Over the eight-week course, Hermes takes her students through excavating exercises — mining for those forgotten memories that can be turned into written gems. She’ll bring in props, like old photographs or a coffee can stuffed with throwaways from a junk drawer.

“It’s like going through an old trunk in the attic,” she says. “You kept the trunk for a reason, but maybe you’ve forgotten about it. When you open it up, it’s like opening up memories.”

In the Callanwolde classes, Seese teaches a mosaic style where students detail a certain period or point in their life.

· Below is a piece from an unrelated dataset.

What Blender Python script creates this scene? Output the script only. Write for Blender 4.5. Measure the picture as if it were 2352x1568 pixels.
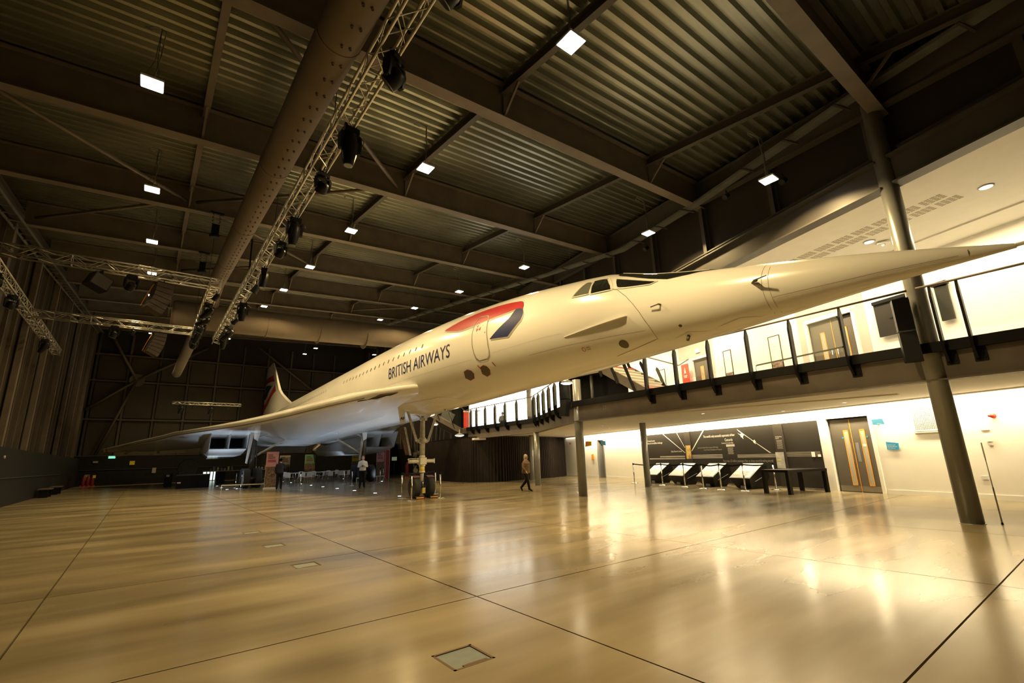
import bpy, bmesh, math, random
from mathutils import Vector, Matrix
random.seed(7)
PI = math.pi
C = bpy.context.scene.collection
for o in list(bpy.data.objects): bpy.data.objects.remove(o)

# ---------------------------------------------------------------- camera
F_PX, PITCH, ROLL, YAW, CAM_H = 1078.894, 0.24211777, -0.02966071, 0.65851079, 1.4
cd = bpy.data.cameras.new('camera'); cam = bpy.data.objects.new('camera', cd); C.objects.link(cam)
cd.sensor_width = 36.0; cd.lens = 36.0 * F_PX / 2352.0; cd.clip_start = 0.05; cd.clip_end = 300
fw = Vector((math.sin(YAW)*math.cos(PITCH), math.cos(YAW)*math.cos(PITCH), math.sin(PITCH)))
rt = Vector((math.cos(YAW), -math.sin(YAW), 0)); up = rt.cross(fw)
r2 = rt*math.cos(ROLL) + up*math.sin(ROLL); u2 = -rt*math.sin(ROLL) + up*math.cos(ROLL)
M = Matrix(((r2.x, u2.x, -fw.x, 0), (r2.y, u2.y, -fw.y, 0), (r2.z, u2.z, -fw.z, CAM_H), (0, 0, 0, 1)))
cam.matrix_world = M
bpy.context.scene.camera = cam

# ---------------------------------------------------------------- world and exposure
sc = bpy.context.scene
w = bpy.data.worlds.new('world'); sc.world = w; w.use_nodes = True
w.node_tree.nodes['Background'].inputs[0].default_value = (1.0, 0.80, 0.55, 1)
w.node_tree.nodes['Background'].inputs[1].default_value = 0.006
vs = sc.view_settings
vs.view_transform = 'Standard'; vs.look = 'None'; vs.gamma = 1.0; vs.use_curve_mapping = False
vs.exposure = 0.0
sc.cycles.use_denoising = True
sc.cycles.max_bounces = 7; sc.cycles.diffuse_bounces = 4; sc.cycles.glossy_bounces = 3
sc.cycles.sample_clamp_indirect = 6.0

WARM = (1.0, 0.72, 0.32)
CREAM = (1.0, 0.80, 0.47)
def area(name, loc, size, e, col=WARM, rot=(0, 0, 0), sy=None, spread=PI, shape=None):
    l = bpy.data.lights.new(name, 'AREA'); l.energy = e; l.color = col; l.size = size
    l.shape = shape or ('RECTANGLE' if sy else 'SQUARE')
    if sy: l.size_y = sy
    l.spread = spread
    o = bpy.data.objects.new(name, l); C.objects.link(o); o.location = loc; o.rotation_euler = rot
    return o

# roof plane and wall line used by everything below
DY, Y0 = 5.34, 2.05
def ZB(x, y): return 7.85 + .046*x + .113*y        # underside of the main beams
UX, UY = 0.297, 0.955                               # direction of the angled right wall
AX, AY = 17.2, 2.05
NX, NY = -UY, UX
def WL(s, z, off=0.0): return (AX + UX*s + NX*off, AY + UY*s + NY*off, z)
WROT = math.atan2(UY, UX)

# large lights: strips washing the two floors of the right wall, daylight in the upper windows
for s0 in (1.5, 7.5, 13.5, 19.5):
    x, y, z = WL(s0, 2.70, .30)
    area('cove_strip_light', (x, y, z), 6.0, 250, CREAM, (0, math.radians(-14), WROT), .12).rotation_euler = (0, 0, WROT)
for s0 in (-1.0, 4.0, 9.0, 14.0, 19.0):
    x, y, z = WL(s0, 6.78, 1.2)
    area('upper_ceiling_light', (x, y, z), 4.2, 250, CREAM, (0, 0, WROT), .35)

# ---------------------------------------------------------------- materials
def mat(name, col, rough=.6, metal=0.0, bump=0.0, bscale=20.0, var=0.06, vscale=3.0, emit=None, es=0.0, coat=0.0, alpha=1.0, trans=0.0):
    m = bpy.data.materials.new(name); m.use_nodes = True
    nt = m.node_tree; b = nt.nodes['Principled BSDF']
    b.inputs['Base Color'].default_value = (*col, 1); b.inputs['Roughness'].default_value = rough
    b.inputs['Metallic'].default_value = metal
    if coat: b.inputs['Coat Weight'].default_value = coat; b.inputs['Coat Roughness'].default_value = .12
    if emit: b.inputs['Emission Color'].default_value = (*emit, 1); b.inputs['Emission Strength'].default_value = es
    if trans: b.inputs['Transmission Weight'].default_value = trans
    if alpha < 1: b.inputs['Alpha'].default_value = alpha
    tc = nt.nodes.new('ShaderNodeTexCoord')
    if var:
        n = nt.nodes.new('ShaderNodeTexNoise'); n.inputs['Scale'].default_value = vscale; n.inputs['Detail'].default_value = 4
        nt.links.new(tc.outputs['Object'], n.inputs['Vector'])
        r = nt.nodes.new('ShaderNodeValToRGB')
        r.color_ramp.elements[0].position = .3; r.color_ramp.elements[1].position = .7
        r.color_ramp.elements[0].color = (*[c*(1-var) for c in col], 1)
        r.color_ramp.elements[1].color = (*[min(1, c*(1+var)) for c in col], 1)
        nt.links.new(n.outputs['Fac'], r.inputs['Fac']); nt.links.new(r.outputs['Color'], b.inputs['Base Color'])
    if bump:
        n2 = nt.nodes.new('ShaderNodeTexNoise'); n2.inputs['Scale'].default_value = bscale; n2.inputs['Detail'].default_value = 3
        nt.links.new(tc.outputs['Object'], n2.inputs['Vector'])
        bp = nt.nodes.new('ShaderNodeBump'); bp.inputs['Strength'].default_value = bump; bp.inputs['Distance'].default_value = .02
        nt.links.new(n2.outputs['Fac'], bp.inputs['Height']); nt.links.new(bp.outputs['Normal'], b.inputs['Normal'])
    return m
def floor_mat():
    m = bpy.data.materials.new('polished_concrete'); m.use_nodes = True; nt = m.node_tree; b = nt.nodes['Principled BSDF']
    g = nt.nodes.new('ShaderNodeNewGeometry')
    def noise(scale, det, sx=1, sy=1, rz=0):
        mp = nt.nodes.new('ShaderNodeMapping'); mp.inputs['Scale'].default_value = (sx, sy, 1); mp.inputs['Rotation'].default_value = (0, 0, rz)
        nt.links.new(g.outputs['Position'], mp.inputs['Vector'])
        n = nt.nodes.new('ShaderNodeTexNoise'); n.inputs['Scale'].default_value = scale; n.inputs['Detail'].default_value = det
        nt.links.new(mp.outputs['Vector'], n.inputs['Vector']); return n
    a = noise(.55, 4, .35, 2.0, .10); c = noise(.8, 1.5, .5, 1.8, .05); d = noise(30, 2)
    def mth(op, x, y):
        k = nt.nodes.new('ShaderNodeMath'); k.operation = op
        for i, v in enumerate((x, y)):
            if isinstance(v, (int, float)): k.inputs[i].default_value = v
            else: nt.links.new(v, k.inputs[i])
        return k.outputs[0]
    f = mth('ADD', mth('MULTIPLY', a.outputs['Fac'], .60), mth('ADD', mth('MULTIPLY', c.outputs['Fac'], .35), mth('MULTIPLY', d.outputs['Fac'], .015)))
    r = nt.nodes.new('ShaderNodeValToRGB'); e = r.color_ramp.elements
    e[0].position = .26; e[0].color = (.095, .075, .043, 1); e[1].position = .76; e[1].color = (.385, .317, .192, 1)
    nt.links.new(f, r.inputs['Fac']); nt.links.new(r.outputs['Color'], b.inputs['Base Color'])
    rr = nt.nodes.new('ShaderNodeMapRange'); rr.inputs['From Min'].default_value = .3; rr.inputs['From Max'].default_value = .7
    rr.inputs['To Min'].default_value = .17; rr.inputs['To Max'].default_value = .24
    nt.links.new(c.outputs['Fac'], rr.inputs['Value']); nt.links.new(rr.outputs['Result'], b.inputs['Roughness'])
    b.inputs['Specular IOR Level'].default_value = .48
    bn = noise(1.9, 1.2, 1.0, 1.0)
    bp = nt.nodes.new('ShaderNodeBump'); bp.inputs['Strength'].default_value = .03; bp.inputs['Distance'].default_value = .012
    nt.links.new(bn.outputs['Fac'], bp.inputs['Height']); nt.links.new(bp.outputs['Normal'], b.inputs['Normal'])
    return m
def emis(name, col, s):
    return mat(name, col, .5, emit=col, es=s, var=0)
def leopard():
    m = mat('leopard_print', (.30, .19, .08), .8, var=0); nt = m.node_tree; b = nt.nodes['Principled BSDF']
    tc = nt.nodes.new('ShaderNodeTexCoord'); n = nt.nodes.new('ShaderNodeTexVoronoi'); n.inputs['Scale'].default_value = 38
    r = nt.nodes.new('ShaderNodeValToRGB'); r.color_ramp.elements[0].position = .28; r.color_ramp.elements[1].position = .42
    r.color_ramp.elements[0].color = (.02, .014, .01, 1); r.color_ramp.elements[1].color = (.20, .125, .055, 1)
    nt.links.new(tc.outputs['Object'], n.inputs['Vector']); nt.links.new(n.outputs['Distance'], r.inputs['Fac'])
    nt.links.new(r.outputs['Color'], b.inputs['Base Color']); return m
Mt = dict(
    floor=floor_mat(), joint=mat('joint_filler', (.07, .05, .035), .8),
    steel=mat('painted_steel', (.075, .068, .062), .42, .15, var=.12, vscale=1.5),
    flange=mat('painted_flange', (.15, .125, .10), .5, .1, var=.15, vscale=2.0),
    deck=mat('galvanised_deck', (.33, .335, .28), .27, .8, var=.18, vscale=.6),
    dark=mat('dark_cladding', (.036, .031, .028), .5, .2, var=.15, vscale=.8),
    darkwall=mat('hall_cladding', (.055, .044, .033), .55, .1, var=.2, vscale=.5, bump=.1, bscale=3),
    rail=mat('cladding_rail', (.11, .09, .07), .5, .1),
    black=mat('black_paint', (.008, .008, .009), .42, var=.2),
    band=mat('black_band', (.012, .012, .013), .55, var=.2),
    column=mat('column_paint', (.26, .26, .245), .30, .2, var=.06),
    white=mat('white_wall', (.86, .84, .78), .65, var=.015),
    greywall=mat('grey_wall', (.50, .47, .41), .7, var=.02),
    plaster=mat('ceiling_plaster', (.80, .77, .70), .75, var=.02),
    hole=mat('perforation', (.40, .36, .28), .9, var=0),
    skin_paint=mat('aircraft_paint', (.80, .785, .74), .23, var=.03, vscale=.7, coat=.35),
    seam=mat('panel_seam', (.38, .35, .29), .6, var=0), seamd=mat('dark_seam', (.10, .08, .06), .6, var=0),
    navy=mat('navy_paint', (.012, .02, .10), .5, var=.05), red=mat('red_paint', (.40, .022, .028), .42, var=.05),
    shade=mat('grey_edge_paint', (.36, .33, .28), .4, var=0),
    glassdark=mat('cockpit_glass', (.012, .013, .012), .06, var=0), glassgreen=mat('tinted_glass', (.13, .14, .11), .1, var=0),
    olive=mat('olive_cover', (.10, .09, .055), .5, var=.05),
    gearpaint=mat('gear_paint', (.42, .40, .32), .45, .1, var=.25, vscale=9), gearwhite=mat('gear_white', (.72, .69, .60), .4, var=.1, vscale=9),
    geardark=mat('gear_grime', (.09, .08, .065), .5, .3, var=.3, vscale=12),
    tyre=mat('tyre_rubber', (.022, .021, .02), .75, bump=.2, bscale=40), mud=mat('mudguard', (.16, .07, .05), .5),
    chrome=mat('polished_steel', (.72, .71, .68), .14, 1.0, var=.02), yellow=mat('yellow_paint', (.75, .62, .12), .5),
    orange=mat('orange_paint', (.85, .36, .03), .5), belt=mat('belt_webbing', (.012, .012, .014), .7),
    alu=mat('truss_aluminium', (.62, .60, .55), .30, .85, var=.08, vscale=5),
    fabric=mat('duct_fabric', (.17, .135, .10), .85, var=.08, vscale=2, bump=.25, bscale=2.5),
    curtain=mat('black_curtain', (.020, .014, .011), .75, var=.2, vscale=2),
    door=mat('door_laminate', (.12, .105, .085), .42, var=.06), doorgrey=mat('door_grey', (.17, .17, .18), .45),
    glaze=mat('frosted_glazing', (.42, .41, .35), .25, var=.02), kick=mat('kick_plate', (.35, .32, .26), .35, .6),
    mural=mat('mural_board', (.030, .026, .021), .5, var=.12, vscale=.8), muralpanel=mat('mural_panel', (.045, .039, .031), .5, var=.05),
    print=mat('white_print', (.74, .71, .62), .6, var=0), printg=mat('grey_print', (.36, .33, .27), .6, var=.1),
    blue=mat('blue_sign', (.04, .30, .55), .4), lblue=mat('light_blue_sign', (.10, .40, .68), .4),
    skintone=mat('skin', (.62, .36, .24), .55, var=.05), hairblond=mat('grey_hair', (.55, .50, .40), .6, bump=.4, bscale=60), hairginger=mat('brown_hair', (.28, .14, .06), .6),
    leopard=leopard(), blackcloth=mat('black_cloth', (.012, .012, .014), .8), whitecloth=mat('white_cloth', (.78, .77, .74), .75), navycloth=mat('navy_cloth', (.02, .025, .05), .8),
    pink=mat('pink_print', (.80, .42, .50), .6, var=.03), green=mat('green_print', (.22, .42, .26), .6), yel=mat('yellow_print', (.80, .68, .05), .6), beige=mat('beige_print', (.55, .50, .42), .6), photo=mat('photo_print', (.22, .15, .10), .6, var=.8, vscale=9),
    plastic=mat('white_plastic', (.72, .74, .76), .35), cyan=mat('cyan_plastic', (.05, .55, .40), .4),
    lens=mat('lamp_lens', (.25, .27, .28), .05, .3, var=0),
    glass=mat('balustrade_glass', (.75, .82, .78), .04, var=0, alpha=.10),
    tread=mat('stair_tread', (.60, .60, .56), .5), redfab=mat('red_nosing', (.45, .05, .03), .5),
    brown=mat('rust_brown', (.09, .045, .025), .6, var=.3, vscale=10), metal=mat('bare_metal', (.30, .30, .31), .3, .8, var=.15, vscale=6),
    led=emis('led_panel', (1.0, .97, .90), 9), cove=emis('cove_glow', (1.0, .93, .78), 5.0), downl=emis('downlight_glow', (1, .95, .85), 6), pend=emis('pendant_glow', (1, .93, .78), 5),
    day=emis('daylight', (1.0, .98, .93), 2.2), uplight=emis('uplight_glow', (.72, .86, 1.0), 14), exitg=emis('exit_sign_glow', (.25, .85, .65), .9), exitd=emis('dim_sign_glow', (.30, .38, .22), .35), dayglow=emis('door_glow', (.80, 1.0, .92), 1.2),
    sage=mat('sage_cloth', (.05, .07, .05), .8), wood=mat('counter_wood', (.30, .19, .09), .5), darkwood=mat('black_table', (.007, .006, .005), .35),
    lectwhite=mat('graphic_white', (.48, .47, .43), .4, var=.25, vscale=5), lectdark=mat('graphic_dark', (.07, .07, .07), .35, var=.7, vscale=14), sky=mat('graphic_sky', (.20, .38, .50), .35, var=.1),
    gold=mat('mural_photo', (.50, .33, .10), .5, var=.6, vscale=5), grey=mat('mid_grey', (.22, .22, .22), .5), red2=mat('sign_red', (.75, .06, .03), .45),
    speaker=mat('speaker_brown', (.055, .042, .035), .6), probe=mat('probe_grey', (.50, .48, .43), .35),
    hatchm=mat('hatch_plate', (.13, .155, .15), .55, .1, var=.1, vscale=12), rust=mat('hatch_edge', (.10, .055, .025), .8), darkred=mat('dark_red', (.20, .012, .012), .5), leftclad=mat('left_cladding', (.038, .030, .022), .6, var=.2, vscale=.5), tray=mat('cable_tray', (.30, .31, .29), .4, .7, var=.2, vscale=2))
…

Memoirs differ from an autobiography, Seese explains, in that an autobiography is a literal progression to a point in a person’s life. With a memoir, you can choose whatever period of life you want to write about.

“But once you choose the period, you have to go all the way to the scary stuff. Otherwise, you’re dealing with whitewash,” Seese says.

Even in her beginning class, students are required to write a 20-page paper, which she critiques. Students also critique each other’s work, but not in a vicious way, Seese says.

In any given class, half of her students will be senior adults. The oldest was a 93-year-old retired professor. Seese says all of her students are voracious readers and disciplined writers. They’ll set aside two hours a day to write, even if their goal isn’t to be published.

Seese sums up the desire to write down life stories by quoting The New York Times best-selling memoir author Abigail Thomas: “People write memoirs to explain to themselves and the world how they became who they are.”

Adds Seese: “Even if it’s not published, the idea that you go through the process gives you an awareness of yourself.”